What to work on:
The lines below are to be quoted exactly, from the first through the one that contains "return best * sg, par".
━━ Information provided ━━
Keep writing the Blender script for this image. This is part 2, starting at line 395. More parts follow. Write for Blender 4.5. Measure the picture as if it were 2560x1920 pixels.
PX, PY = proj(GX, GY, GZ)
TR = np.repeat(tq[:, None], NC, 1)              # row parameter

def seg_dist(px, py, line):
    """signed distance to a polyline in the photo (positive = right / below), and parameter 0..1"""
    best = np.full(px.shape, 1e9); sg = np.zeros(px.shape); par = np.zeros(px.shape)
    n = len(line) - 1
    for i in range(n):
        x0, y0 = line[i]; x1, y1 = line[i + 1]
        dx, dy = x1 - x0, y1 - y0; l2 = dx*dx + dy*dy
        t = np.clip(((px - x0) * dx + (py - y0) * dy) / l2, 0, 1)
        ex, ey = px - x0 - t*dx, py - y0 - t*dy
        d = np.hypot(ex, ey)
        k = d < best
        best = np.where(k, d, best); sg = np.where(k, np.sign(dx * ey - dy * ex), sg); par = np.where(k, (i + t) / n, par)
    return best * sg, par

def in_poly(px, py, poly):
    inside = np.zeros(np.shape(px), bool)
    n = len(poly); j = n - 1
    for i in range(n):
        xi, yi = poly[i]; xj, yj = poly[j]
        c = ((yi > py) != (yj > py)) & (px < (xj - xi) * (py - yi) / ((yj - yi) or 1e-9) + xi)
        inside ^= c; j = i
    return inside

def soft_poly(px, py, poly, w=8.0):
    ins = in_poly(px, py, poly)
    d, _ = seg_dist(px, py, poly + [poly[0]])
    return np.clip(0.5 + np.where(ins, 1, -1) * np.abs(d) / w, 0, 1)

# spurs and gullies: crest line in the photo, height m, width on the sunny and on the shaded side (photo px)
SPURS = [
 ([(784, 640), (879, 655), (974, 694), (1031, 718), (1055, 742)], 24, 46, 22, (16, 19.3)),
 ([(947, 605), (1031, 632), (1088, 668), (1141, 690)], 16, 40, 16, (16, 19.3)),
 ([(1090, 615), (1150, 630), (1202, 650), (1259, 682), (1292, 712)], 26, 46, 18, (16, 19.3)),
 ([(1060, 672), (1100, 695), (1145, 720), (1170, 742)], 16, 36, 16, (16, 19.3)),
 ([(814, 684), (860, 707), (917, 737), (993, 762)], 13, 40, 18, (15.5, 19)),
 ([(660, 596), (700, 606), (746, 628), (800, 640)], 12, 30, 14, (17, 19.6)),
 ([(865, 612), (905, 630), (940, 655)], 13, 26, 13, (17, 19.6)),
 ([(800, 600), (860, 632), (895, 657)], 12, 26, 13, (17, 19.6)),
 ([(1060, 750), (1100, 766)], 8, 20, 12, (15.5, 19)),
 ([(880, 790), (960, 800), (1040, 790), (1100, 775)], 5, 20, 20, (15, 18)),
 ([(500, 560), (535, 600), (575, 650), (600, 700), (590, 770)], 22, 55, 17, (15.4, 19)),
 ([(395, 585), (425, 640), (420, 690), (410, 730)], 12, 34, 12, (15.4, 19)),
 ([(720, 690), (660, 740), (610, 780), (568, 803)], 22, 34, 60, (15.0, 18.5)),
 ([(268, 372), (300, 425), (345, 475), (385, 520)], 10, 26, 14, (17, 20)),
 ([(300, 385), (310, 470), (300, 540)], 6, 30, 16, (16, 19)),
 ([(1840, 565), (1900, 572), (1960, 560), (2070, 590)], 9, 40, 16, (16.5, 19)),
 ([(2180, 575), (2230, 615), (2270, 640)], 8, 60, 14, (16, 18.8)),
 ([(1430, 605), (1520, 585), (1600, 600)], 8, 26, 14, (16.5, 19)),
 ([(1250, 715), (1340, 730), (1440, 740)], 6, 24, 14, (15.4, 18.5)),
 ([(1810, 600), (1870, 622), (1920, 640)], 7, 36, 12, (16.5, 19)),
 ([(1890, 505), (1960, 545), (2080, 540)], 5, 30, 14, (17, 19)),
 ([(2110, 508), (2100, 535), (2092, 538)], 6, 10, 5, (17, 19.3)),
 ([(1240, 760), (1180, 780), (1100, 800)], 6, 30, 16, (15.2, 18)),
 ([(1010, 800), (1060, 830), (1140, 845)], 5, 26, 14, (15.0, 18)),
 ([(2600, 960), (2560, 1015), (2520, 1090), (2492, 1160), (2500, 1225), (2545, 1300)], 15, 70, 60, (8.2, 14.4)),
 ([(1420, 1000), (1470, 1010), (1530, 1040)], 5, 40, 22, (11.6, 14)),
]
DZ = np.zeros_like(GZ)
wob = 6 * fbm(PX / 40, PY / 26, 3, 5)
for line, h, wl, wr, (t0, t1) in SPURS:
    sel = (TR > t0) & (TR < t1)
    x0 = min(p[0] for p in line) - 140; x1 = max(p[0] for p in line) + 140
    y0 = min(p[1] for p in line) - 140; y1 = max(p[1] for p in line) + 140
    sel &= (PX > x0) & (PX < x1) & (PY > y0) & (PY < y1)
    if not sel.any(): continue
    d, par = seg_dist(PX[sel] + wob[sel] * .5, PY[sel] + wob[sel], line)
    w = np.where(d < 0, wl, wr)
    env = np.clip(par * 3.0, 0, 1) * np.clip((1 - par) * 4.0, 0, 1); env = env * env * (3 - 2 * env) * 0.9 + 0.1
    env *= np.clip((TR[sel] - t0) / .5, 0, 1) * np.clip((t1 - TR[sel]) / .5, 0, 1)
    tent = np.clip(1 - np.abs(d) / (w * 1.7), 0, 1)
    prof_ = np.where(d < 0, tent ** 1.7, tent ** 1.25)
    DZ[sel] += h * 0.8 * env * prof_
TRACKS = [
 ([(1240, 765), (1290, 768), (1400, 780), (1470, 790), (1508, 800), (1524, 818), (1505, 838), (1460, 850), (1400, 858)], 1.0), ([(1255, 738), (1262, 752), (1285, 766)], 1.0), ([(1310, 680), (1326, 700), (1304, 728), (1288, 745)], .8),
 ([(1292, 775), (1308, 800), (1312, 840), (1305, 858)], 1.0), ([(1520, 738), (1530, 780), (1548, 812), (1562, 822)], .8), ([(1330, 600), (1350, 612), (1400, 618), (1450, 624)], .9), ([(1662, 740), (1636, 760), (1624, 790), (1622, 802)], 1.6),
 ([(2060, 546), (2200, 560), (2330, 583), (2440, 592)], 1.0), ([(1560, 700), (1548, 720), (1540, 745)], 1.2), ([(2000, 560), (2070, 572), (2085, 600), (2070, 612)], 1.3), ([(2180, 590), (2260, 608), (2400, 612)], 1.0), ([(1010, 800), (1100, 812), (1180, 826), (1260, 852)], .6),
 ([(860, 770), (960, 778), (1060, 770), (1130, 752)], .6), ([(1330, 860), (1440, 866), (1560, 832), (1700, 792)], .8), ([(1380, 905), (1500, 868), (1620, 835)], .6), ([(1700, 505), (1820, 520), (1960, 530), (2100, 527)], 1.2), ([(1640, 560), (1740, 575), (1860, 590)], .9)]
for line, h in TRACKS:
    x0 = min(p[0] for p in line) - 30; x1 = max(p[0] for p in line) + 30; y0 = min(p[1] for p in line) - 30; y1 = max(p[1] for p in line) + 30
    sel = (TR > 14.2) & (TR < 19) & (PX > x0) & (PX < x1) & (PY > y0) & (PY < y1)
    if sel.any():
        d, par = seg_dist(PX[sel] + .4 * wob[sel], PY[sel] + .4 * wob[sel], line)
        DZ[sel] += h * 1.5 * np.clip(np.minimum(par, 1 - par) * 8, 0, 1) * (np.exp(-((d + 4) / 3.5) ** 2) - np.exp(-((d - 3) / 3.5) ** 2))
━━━
Correct output:
Keep writing the Blender script for this image. This is part 2, starting at line 395. More parts follow. Write for Blender 4.5. Measure the picture as if it were 2560x1920 pixels.
PX, PY = proj(GX, GY, GZ)
TR = np.repeat(tq[:, None], NC, 1)              # row parameter

def seg_dist(px, py, line):
    """signed distance to a polyline in the photo (positive = right / below), and parameter 0..1"""
    best = np.full(px.shape, 1e9); sg = np.zeros(px.shape); par = np.zeros(px.shape)
    n = len(line) - 1
    for i in range(n):
        x0, y0 = line[i]; x1, y1 = line[i + 1]
        dx, dy = x1 - x0, y1 - y0; l2 = dx*dx + dy*dy
        t = np.clip(((px - x0) * dx + (py - y0) * dy) / l2, 0, 1)
        ex, ey = px - x0 - t*dx, py - y0 - t*dy
        d = np.hypot(ex, ey)
        k = d < best
        best = np.where(k, d, best); sg = np.where(k, np.sign(dx * ey - dy * ex), sg); par = np.where(k, (i + t) / n, par)
    return best * sg, par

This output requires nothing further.